Slipenchuk sees much more potential in another ore deposit which has been in judicial limbo after it fell inside the environmentally protected zone around Lake Baikal, outlined by the government in 2006.

Metropol acquired the license for the Kholodninskoye deposit, which sits about 30 kilometers from the lake and is three times bigger than Ozernoye, in 2005, but now industrial activity is prohibited in this area.

"On one hand, we have to obey the law and develop it to meet licensing obligations, but on the other, we cannot do any development," Slipenchuk said.

Slipenchuk has been lobbying the government for years to permit mining at Ozernoye.

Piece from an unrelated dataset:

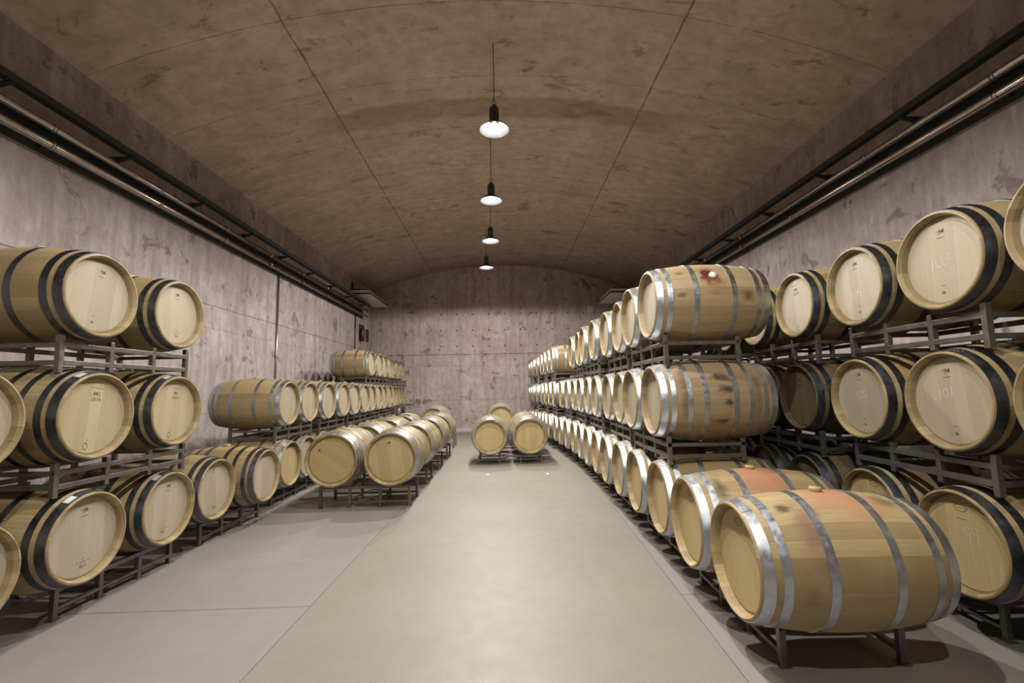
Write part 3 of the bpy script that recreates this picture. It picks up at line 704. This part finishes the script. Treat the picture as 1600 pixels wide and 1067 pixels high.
# ------------------------------------------------------------------ pendant lamps
def bulb_mat():
    k = NM('lamp_glow'); k.b.inputs['Emission Color'].default_value = (.92, .95, 1, 1); k.b.inputs['Emission Strength'].default_value = 14
    return k.out((.9, .9, .9), .4)
mat_bulb = bulb_mat()
mat_shade_in = plain('white_reflector', (.80, .80, .82), .35)
mat_shade_in.node_tree.nodes['Principled BSDF'].inputs['Metallic'].default_value = 0.0
lampY = [-1.1, 1.2, 3.5, 5.81, 8.12, 10.42, 12.75]  # the first is an unseen fill lamp added behind the camera
lampX = [-.08, -.08, -.08, -.038, -.134, -.203, -.379]
mat_rim = plain('bright_rim', (.85, .85, .88), .3)
lamp0 = None
wherel = ['added unseen behind the camera as fill', 'hanging above the camera', 'at the top edge of the photo', 'brightest and largest in view, above the aisle', 'second smaller one above the aisle', 'third one above the aisle with dark housing', 'smallest and farthest, near the end wall']
for i, (y, x) in enumerate(zip(lampY, lampX)):
    zr = 4.95
    t = empty('pendant_lamp', (x, y, zr)); tag(t, 'white saucer pendant lamp ' + wherel[i], 'lamp', 'pendant lamps along the vault')
    def part(nm, fn, mat):
        me = cached(('lamp_' + nm,), fn, mat); o = bpy.data.objects.new(nm, me); C.objects.link(o); o.parent = t; return o
    def shade():
        bm = bmesh.new()
        P = [(.115, .060), (.108, .085), (.075, .125), (.030, .180), (.004, .198), (0, .200), (.0015, .196), (.026, .177), (.070, .121), (.102, .082), (.110, .058)]
        lathe(bm, P, 48, axis='Z', closed=True, mats=[0, 0, 0, 0, 1, 1, 1, 1, 1, 1, 0]); fix(bm); return bm
    part('shade', shade, [mat_housing, mat_shade_in])
    def housing():
        bm = bmesh.new(); lathe(bm, [(.108, .001), (.108, .064), (.30, .066), (.315, .058), (.325, .03), (.36, .022), (.365, .001)], 28, axis='Z'); return fix(bm)
    part('housing', housing, mat_housing)
    def ring():
        bm = bmesh.new(); pts = [(.028 * math.cos(a), 0, .385 + .03 * math.sin(a)) for a in [2 * PI * q / 16 for q in range(17)]]; tube(bm, pts, .004, 6); return bm
    part('hanging_ring', ring, mat_black)
    def bulb():
        bm = bmesh.new(); lathe(bm, [(.107, .02), (.09, .035), (.055, .052), (.025, .045), (.010, .020), (.008, .001)], 20, axis='Z'); return fix(bm)
    part('bulb', bulb, mat_bulb)
    bm = bmesh.new(); tube(bm, [(0, 0, .41), (.004, 0, .8), (0, 0, zv(x) - zr + .01)], .006, 6); obj('cord', bm, mat_black, t)
    ld = bpy.data.lights.new('lamp_light', 'SPOT'); ld.energy = LAMP_W * (1.0 if y < 7 else 1.25); ld.color = LAMP_COL; ld.spot_size = math.radians(170); ld.spot_blend = .40; ld.shadow_soft_size = .045
    if i == len(lampY) - 1: ld.energy = LAMP_W * 1.5; ld.spot_size = math.radians(174); ld.spot_blend = .16
    lo = bpy.data.objects.new('lamp_light', ld); C.objects.link(lo); lo.parent = t; lo.location = (0, 0, .0)

# ------------------------------------------------------------------ wall services
def along(y0, y1, step, start): 
    y = start
    while y < y1:
        if y > y0: yield y
        y += step
for s, side, by in ((-1, 'left', 5.5), (1, 'right', 4.76)):
    t = empty('cable_rail', (s * (HALF - .02), 0, 4.44)); tag(t, 'dark steel angle rail running along the %s wall above the pipes' % side, 'rail', 'rails under the vault')
    bm = bmesh.new(); box(bm, -s * .28 - .006, -s * .28 + .006, YB + .05, YE - 1.15, 0, .075); box(bm, min(-s * .28, -s * .20), max(-s * .28, -s * .20), YB + .05, YE - 1.15, 0, .008); obj('rail_bar', fix(bm), mat_rail, t)
    def br():
        bm = bmesh.new()
        a = [(s * .02, -.02, 0), (-s * .285, -.02, 0), (s * .02, -.02, -.09)]
        v1 = [bm.verts.new(p) for p in a]; v2 = [bm.verts.new((p[0], .02, p[2])) for p in a]
        bm.faces.new(v1); bm.faces.new(v2[::-1])
        for i in range(3): bm.faces.new((v1[i], v1[(i+1) % 3], v2[(i+1) % 3], v2[i]))
        return fix(bm)
    for y in along(YB + .2, YE - 1.3, 1.4, by - 1.4 * 8):
        o = obj('bracket', cached(('bracket', side), br, mat_rail), None, t, (0, y, 0))
    bm = bmesh.new(); a_, b_ = sorted((s * (HALF - .045), s * (HALF - .002))); box(bm, a_, b_, YB + .05, YE - 1.25, 0, .30); box(bm, min(s * (HALF - .09), s * (HALF - .045)), max(s * (HALF - .09), s * (HALF - .045)), YB + .05, YE - 1.25, .27, .30)  # added black panel standing for the shade on the wall behind the pipes
    tag(obj('shade_panel', fix(bm), mat_rail, None, (0, 0, 4.05)), 'flat black panel added as shade on the %s wall behind the two pipes' % side, 'shade panel', 'added shade panels')
    for zz_, nm in ((4.285, 'upper'), (4.095, 'lower')):
        t = empty('steel_pipe', (s * 4.62, 0, zz_)); tag(t, '%s of two shiny steel pipes along the %s wall' % (nm, side), 'pipe', 'wall pipes')
        bm = bmesh.new(); tube(bm, [(0, YB + .05, 0), (0, YE - 1.2, 0)], .043, 16); obj('pipe_run', bm, mat_pipe, t)
        for y in along(YB + .2, YE - 1.3, 1.5, by + .6 - 1.5 * 8):
            def cl():
                bm = bmesh.new(); tube(bm, [(0, -.018, 0), (0, .018, 0)], .049, 16); box(bm, min(0, s * .134), max(0, s * .134), -.012, .012, -.012, .012); return bm
            obj('pipe_clamp', cached(('pipe_clamp', side), cl, mat_pipe), None, t, (0, y, 0))
bm = bmesh.new(); tube(bm, [(0, 0, 0), (0, 0, 4.08)], .018, 10)
for q in (1.2, 2.3, 3.4): tube(bm, [(0, 0, q - .012), (0, 0, q + .012)], .024, 10)
tag(obj('conduit', bm, mat_pipe, None, (-HALF + .026, 9.80, 0)), 'thin grey vertical conduit on the left wall between the two stacks', 'conduit', 'wall conduits')
bm = bmesh.new(); tube(bm, [(0, 0, 0), (0, 0, 4.08)], .02, 10)
for q in (1.2, 2.3, 3.4): tube(bm, [(0, 0, q - .012), (0, 0, q + .012)], .026, 10)
tag(obj('conduit', bm, mat_pipe, None, (-HALF + .026, 15.0, 0)), 'thin grey vertical conduit near the far end of left wall', 'conduit', 'wall conduits')
for s, side, cx in ((-1, 'left', -4.46), (1, 'right', 3.98)):
    y0, y1 = (14.5, 16.65) if s < 0 else (14.85, 16.7)
    t = empty('cooling_unit', (cx, (y0 + y1) / 2, 4.60)); tag(t, 'flat white panel cooling unit hung on black brackets at far %s' % side, 'cooling unit', 'ceiling cooling units')
    ly = (y1 - y0) / 2; lx = .33
    bm = bmesh.new(); box(bm, -lx, lx, -ly, ly, 0, .025, .006); obj('panel', fix(bm), mat_white, t)
    bm = bmesh.new(); box(bm, -lx, lx, -ly, ly, .0255, .07, .004); obj('frame', fix(bm), mat_black, t)
    bm = bmesh.new(); box(bm, -lx + .02, lx - .06, -ly + .02, ly - .04, .0705, .17, .006); obj('casing', fix(bm), mat_white, t)
    for yy in (-ly + .12, ly - .3):
        bm = bmesh.new(); xw = s * (HALF - abs(cx)) 
        box(bm, min(xw, -s * .2), max(xw, -s * .2), yy, yy + .06, .1705, .22); box(bm, min(xw, xw - s * .05), max(xw, xw - s * .05), yy, yy + .06, .2205, .45)
        obj('hanger', fix(bm), mat_black, t)
bm = bmesh.new(); box(bm, -.11, .11, -.05, 0, -.13, .13, .012)
t = tag(obj('junction_box', fix(bm), mat_white, None, (3.38, YE, 4.455)), 'small white box high on the end wall near the right corner', 'box')
t = empty('fire_extinguisher', (-HALF, 15.55, 3.20)); tag(t, 'small dark extinguisher with red body on left wall near far corner', 'extinguisher')
bm = bmesh.new(); lathe(bm, [(0, .001), (0, .07), (.02, .082), (.36, .082), (.42, .05), (.44, .03), (.46, .001)], 20, axis='Z'); obj('cylinder_body', fix(bm), mat_red, t, (.09, 0, .06))
bm = bmesh.new(); box(bm, .045, .135, -.05, .05, .525, .58, .01); tube(bm, [(.09, .05, .55), (.12, .11, .50), (.13, .12, .32), (.12, .10, .14)], .014, 8); obj('hose', bm, mat_black, t)
bm = bmesh.new(); box(bm, 0, .012, -.09, .09, .10, .62, .003); box(bm, 0, .17, -.09, .09, .035, .058, .004); obj('wall_plate', fix(bm), mat_black, t)
bm = bmesh.new(); box(bm, 0, .05, -.10, .10, -.22, .22, .008)
tag(obj('switch_box', fix(bm), mat_black, None, (-HALF, 16.35, 3.52)), 'narrow black box on left wall beside the extinguisher', 'box')

# ------------------------------------------------------------------ small things
glass = NM('clear_glass'); glass.b.inputs['Transmission Weight'].default_value = 1.0; glass.b.inputs['IOR'].default_value = 1.45
mat_glass = glass.out((.95, .97, .97), .03)
def glass_mesh():
    bm = bmesh.new()
    lathe(bm, [(.0, .001), (0, .034), (.003, .034), (.008, .006), (.075, .004), (.085, .008), (.10, .028), (.13, .040), (.16, .038), (.20, .030), (.20, .0288), (.16, .0366), (.13, .0386), (.101, .0266), (.087, .004), (.086, .001)], 20, axis='Z')
    return fix(bm)
topq = zq + spQ['rb']
def barrel_top(x, xc): return zq + math.sqrt(spQ['rb']**2 - (x - xc)**2)
tray_y = 10.74
for i, (dx, dy) in enumerate(((-.09, -.10), (.0, -.13), (.09, -.09), (-.05, -.01), (.045, .0), (-.09, .09), (.02, .11), (.10, .08))):
    o = obj('wine_glass', cached(('wine_glass',), glass_mesh, mat_glass), None, None, (-2.195 + dx, tray_y + dy, barrel_top(-2.195 + max(0., abs(dx) - .036), -2.195) + .001))
    tag(o, 'clear stemmed wine glass in the cluster on the rear aisle barrel', 'glass', 'wine glasses on the rear barrel')
t = empty('steel_bucket', (-2.33, 10.36, barrel_top(-2.33, -2.195) - .003)); tag(t, 'small shiny steel bucket on the rear left aisle barrel', 'bucket')
bm = bmesh.new(); lathe(bm, [(.012, .001), (.012, .05), (.16, .065), (.165, .07), (.165, .066), (.018, .047), (.018, .001)], 28, axis='Z'); obj('pail', fix(bm), mat_pipe, t)
bm = bmesh.new(); tube(bm, [(.068 * math.cos(a), 0, .155 + .06 * math.sin(a)) for a in [PI * q / 12 for q in range(13)]], .003, 6); obj('handle', bm, mat_pipe, t)
bm = bmesh.new(); box(bm, -.10, .10, -.07, .07, 0, .006, .001)
tag(obj('white_card', fix(bm), mat_card, None, (-2.13, 10.33, barrel_top(-2.13, -2.195) - .001)), 'white sheet lying on front of the rear left aisle barrel', 'sheet')
bm = bmesh.new(); lathe(bm, [(0, .001), (0, .036), (.11, .036), (.15, .014), (.20, .013), (.20, .001)], 20, axis='Z')
tag(obj('dark_bottle', fix(bm), mat_black, None, (-2.235, 10.50, topq + .0015)), 'short dark bottle beside the bucket on the rear aisle barrel', 'bottle')
for x, y, lab in ((-.279, 8.285, 'white floor plug in front of the left middle barrel'), (.776, 8.2, 'white floor plug in front of the right middle barrel')):
    bm = bmesh.new(); lathe(bm, [(0, .001), (0, .034), (.012, .03), (.014, .001)], 20, axis='Z'); tag(obj('floor_plug', fix(bm), mat_card, None, (x, y, 0)), lab, 'plug')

"I am sure that the government is interested in this development and will make the one right decision sooner or later," he said.

Sealing off the mine, which was only active for a while in the 1960s, will cost $100 million.

"If the government is ready to spend $100 million on this, we can do it for the government, but I don't think it would be the right decision," Slipenchuk said.

Like some other Russian investment banks, Metropol has also been pursuing resource-related projects in Africa, focusing primarily on Congo.

"In Africa, we are like the Japanese in Russia, with the difference in that we have experience of working in Russia in the 1990s," Slipenchuk said.

Congo is considered the most dangerous country in the region, but Metropol hopes it will give it a head start.

"Comparing it to Russia, Angola is 1997 and Congo is still 1991, maybe even 1989," Slipenchuk said.

"We have been there for four years. We are not touching politics, but keep good relations with everyone," he said, adding that Metropol has established a bank in Congo and is interested in developing mining and hydropower projects there, but has not yet acquired any licenses.

Speaking on the economic situation back home, Slipenchuk said he still harbors doubts about the alleged recovery, adding that he saw "no growth or decline in the economy."

"There cannot be an economic crisis in Russia because there is no economy," he said. "Everything is built on oil and gas."

Slipenchuk predicted volatility of up to 15 percent on the Russian stock market until the end of the year due to financial speculation.

"There is a lot of money on the market since it never went to the real economy," he said.

Slipenchuk said he welcomes President Dmitry Medvedev's innovation and modernization campaign, but noted that it faces a mammoth obstacle in the country's "archaic certification system."

Metropol, which set up its own venture fund six years ago, has selected four scientific projects that it deemed to have good market potential, but none can currently proceed because of the complicated certification process.

One of the projects is a "growth vitamin" for plants, which the company has been giving out to employees and their friends for use at their dacha gardens.

"We'll harvest in the fall and find out what the results are. So far, my [plants] are flourishing," Slipenchuk said.

But the project is stuck since the vitamin cannot be certified as either fertilizer or pesticide, which are the only available categories.

"This is exactly why Russia fell behind in science," Slipenchuk said. "A scientist could invent the perpetual motion engine right now, bring it forward, and we would not be able to use it."